1976年にNHKの番組「世界のワンマンショウ」がシルヴィのフランスのTVショウを放映。1978年「ディスコ・クィーン」を含めて1970年代は多くのヒットに恵まれ、6度も来日し数週間から約1ヶ月間、全国津々浦々を巡演。1978年の3週間余りの興行の際、東京銀座中央通りの街灯に掲げられたフラッグ広告はヒョウ柄のボブ・マッキーを纏ったシルヴィ(1977年パリ公演ライヴ盤の写真)。
2015年にフランスで出版された LE STYLE VARTAN(モード写真集)に地方の駅ホームで列車を待つ素顔のヴァルタン一行の写真が掲載されている。スーツケースなど大荷物が長距離の旅を想像させる。この時代のハスキーヴォイスで歌う一見して粗削りなロックやその溶々たる歌い方は、シルヴィの大きな魅力の一つ。シルヴィ・ヴァルタンの日本での根強い人気は精力的に活動した1970年代を盤石にしていると言える。

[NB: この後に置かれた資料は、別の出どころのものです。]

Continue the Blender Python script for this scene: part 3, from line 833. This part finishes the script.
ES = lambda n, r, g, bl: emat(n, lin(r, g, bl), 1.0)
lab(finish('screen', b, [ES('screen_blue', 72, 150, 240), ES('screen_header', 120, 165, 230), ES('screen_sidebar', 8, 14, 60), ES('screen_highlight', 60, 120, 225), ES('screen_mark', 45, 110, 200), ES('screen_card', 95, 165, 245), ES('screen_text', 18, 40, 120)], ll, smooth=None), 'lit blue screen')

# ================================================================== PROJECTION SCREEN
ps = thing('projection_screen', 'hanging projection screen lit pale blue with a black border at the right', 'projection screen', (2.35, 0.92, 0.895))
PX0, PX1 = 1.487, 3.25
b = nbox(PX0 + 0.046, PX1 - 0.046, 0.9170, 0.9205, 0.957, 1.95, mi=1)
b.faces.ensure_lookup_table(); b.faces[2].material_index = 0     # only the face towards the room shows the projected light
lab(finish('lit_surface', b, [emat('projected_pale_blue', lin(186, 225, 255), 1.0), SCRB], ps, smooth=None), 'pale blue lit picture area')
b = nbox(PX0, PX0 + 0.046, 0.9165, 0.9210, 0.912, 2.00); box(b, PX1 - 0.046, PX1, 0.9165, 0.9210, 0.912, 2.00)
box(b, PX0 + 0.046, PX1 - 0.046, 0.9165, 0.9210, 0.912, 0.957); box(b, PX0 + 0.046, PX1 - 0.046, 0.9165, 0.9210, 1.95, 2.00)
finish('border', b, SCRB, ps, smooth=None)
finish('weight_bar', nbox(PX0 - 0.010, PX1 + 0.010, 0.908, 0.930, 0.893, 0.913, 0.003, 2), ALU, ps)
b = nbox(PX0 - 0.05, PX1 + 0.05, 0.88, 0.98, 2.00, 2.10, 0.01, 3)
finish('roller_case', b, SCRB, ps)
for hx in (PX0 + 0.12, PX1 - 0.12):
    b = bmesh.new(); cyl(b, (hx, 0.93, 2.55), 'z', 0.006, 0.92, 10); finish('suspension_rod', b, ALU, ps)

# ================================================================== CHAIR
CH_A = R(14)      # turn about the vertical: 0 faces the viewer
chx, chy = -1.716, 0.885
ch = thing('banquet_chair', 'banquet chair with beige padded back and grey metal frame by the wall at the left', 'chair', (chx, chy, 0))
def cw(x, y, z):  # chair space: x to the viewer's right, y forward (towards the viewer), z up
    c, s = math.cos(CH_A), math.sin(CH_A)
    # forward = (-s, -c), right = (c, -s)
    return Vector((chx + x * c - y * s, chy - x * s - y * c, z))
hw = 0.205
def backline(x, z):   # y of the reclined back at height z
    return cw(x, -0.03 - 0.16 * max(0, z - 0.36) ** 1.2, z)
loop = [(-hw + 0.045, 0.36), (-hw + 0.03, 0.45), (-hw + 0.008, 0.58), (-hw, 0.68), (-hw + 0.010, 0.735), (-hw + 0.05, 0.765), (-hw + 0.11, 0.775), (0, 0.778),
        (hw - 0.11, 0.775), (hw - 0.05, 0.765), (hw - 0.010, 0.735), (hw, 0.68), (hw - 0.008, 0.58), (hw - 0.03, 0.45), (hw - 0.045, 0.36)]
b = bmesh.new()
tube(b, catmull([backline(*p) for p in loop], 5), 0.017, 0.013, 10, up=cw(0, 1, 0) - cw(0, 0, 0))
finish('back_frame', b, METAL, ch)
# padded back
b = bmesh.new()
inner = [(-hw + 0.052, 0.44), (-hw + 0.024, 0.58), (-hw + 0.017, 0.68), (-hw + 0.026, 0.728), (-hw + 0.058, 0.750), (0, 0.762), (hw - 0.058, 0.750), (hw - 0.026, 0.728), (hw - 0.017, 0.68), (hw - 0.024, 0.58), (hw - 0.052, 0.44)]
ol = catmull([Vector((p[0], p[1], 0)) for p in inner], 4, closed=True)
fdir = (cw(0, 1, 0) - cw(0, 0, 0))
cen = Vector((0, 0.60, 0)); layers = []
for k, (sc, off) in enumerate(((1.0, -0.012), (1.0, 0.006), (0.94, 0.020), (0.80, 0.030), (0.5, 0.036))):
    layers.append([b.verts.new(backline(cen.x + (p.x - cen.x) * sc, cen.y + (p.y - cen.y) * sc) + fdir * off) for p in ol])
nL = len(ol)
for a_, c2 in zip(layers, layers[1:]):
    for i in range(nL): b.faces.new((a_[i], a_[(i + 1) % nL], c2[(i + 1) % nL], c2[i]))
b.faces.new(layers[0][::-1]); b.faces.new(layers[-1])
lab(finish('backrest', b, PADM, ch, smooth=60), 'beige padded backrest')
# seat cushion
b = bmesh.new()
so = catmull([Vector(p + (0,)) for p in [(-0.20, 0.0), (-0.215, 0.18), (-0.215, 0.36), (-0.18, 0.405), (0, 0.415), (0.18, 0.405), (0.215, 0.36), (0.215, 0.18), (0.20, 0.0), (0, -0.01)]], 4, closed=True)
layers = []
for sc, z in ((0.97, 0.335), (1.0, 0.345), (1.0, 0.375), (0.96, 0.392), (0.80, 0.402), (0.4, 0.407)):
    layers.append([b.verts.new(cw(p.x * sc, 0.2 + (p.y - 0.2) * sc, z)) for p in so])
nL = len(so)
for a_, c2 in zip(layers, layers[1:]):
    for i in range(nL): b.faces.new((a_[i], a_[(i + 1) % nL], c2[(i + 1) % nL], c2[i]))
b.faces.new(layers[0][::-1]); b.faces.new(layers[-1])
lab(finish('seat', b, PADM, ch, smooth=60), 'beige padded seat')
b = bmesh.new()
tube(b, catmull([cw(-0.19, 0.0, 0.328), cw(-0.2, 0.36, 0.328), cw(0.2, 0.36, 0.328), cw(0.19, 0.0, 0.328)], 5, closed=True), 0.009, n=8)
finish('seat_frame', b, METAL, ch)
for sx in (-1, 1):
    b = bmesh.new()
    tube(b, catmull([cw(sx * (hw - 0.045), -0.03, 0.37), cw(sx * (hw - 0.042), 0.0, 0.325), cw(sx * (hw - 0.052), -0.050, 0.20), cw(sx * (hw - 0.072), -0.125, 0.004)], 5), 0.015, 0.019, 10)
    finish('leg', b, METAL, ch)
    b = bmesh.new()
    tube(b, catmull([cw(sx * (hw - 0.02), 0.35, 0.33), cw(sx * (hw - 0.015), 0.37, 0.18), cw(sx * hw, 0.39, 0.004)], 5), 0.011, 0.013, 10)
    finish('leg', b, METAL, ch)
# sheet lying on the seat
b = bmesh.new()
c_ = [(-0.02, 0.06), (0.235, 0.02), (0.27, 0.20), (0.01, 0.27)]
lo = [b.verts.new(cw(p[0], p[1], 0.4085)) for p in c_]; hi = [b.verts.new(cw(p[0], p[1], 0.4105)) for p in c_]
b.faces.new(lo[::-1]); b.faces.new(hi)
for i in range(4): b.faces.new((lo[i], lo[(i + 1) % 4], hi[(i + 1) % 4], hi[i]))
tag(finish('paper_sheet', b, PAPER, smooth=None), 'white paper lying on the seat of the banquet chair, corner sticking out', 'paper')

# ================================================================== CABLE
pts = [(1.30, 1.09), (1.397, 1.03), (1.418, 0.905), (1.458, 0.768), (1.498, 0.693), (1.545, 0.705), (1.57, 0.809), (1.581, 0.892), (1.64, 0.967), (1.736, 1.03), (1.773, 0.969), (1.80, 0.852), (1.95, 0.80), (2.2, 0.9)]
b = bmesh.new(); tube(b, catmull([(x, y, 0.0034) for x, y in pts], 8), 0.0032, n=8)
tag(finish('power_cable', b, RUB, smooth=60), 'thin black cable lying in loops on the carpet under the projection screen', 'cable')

(※ 「愛と同情と」(PAR AMOUR, PAR PITIE/1966年作品)、シルヴィの永遠の一曲。本作は ALI SMITH (スコットランドの作家、1962-) の好きな一曲。小説「HOW TO BE BOTH」(2014)の表紙(1963年頃の夏、南仏の町を散歩中の若きシルヴィ(19歳)とフランソワーズ・アルディの写真)について、発売当時と2020年10月にBBCラジオでアリ・スミスのインタヴューが放送されている。スミスは実際、思春期にフレンチ・ポップスを聴いていたそうで「愛と同情と」がリクエスト曲の一つだった。本の表紙に見る二つの対極するパーソナリティーと(半世紀余り前に)彼女達が発する自由に触れた。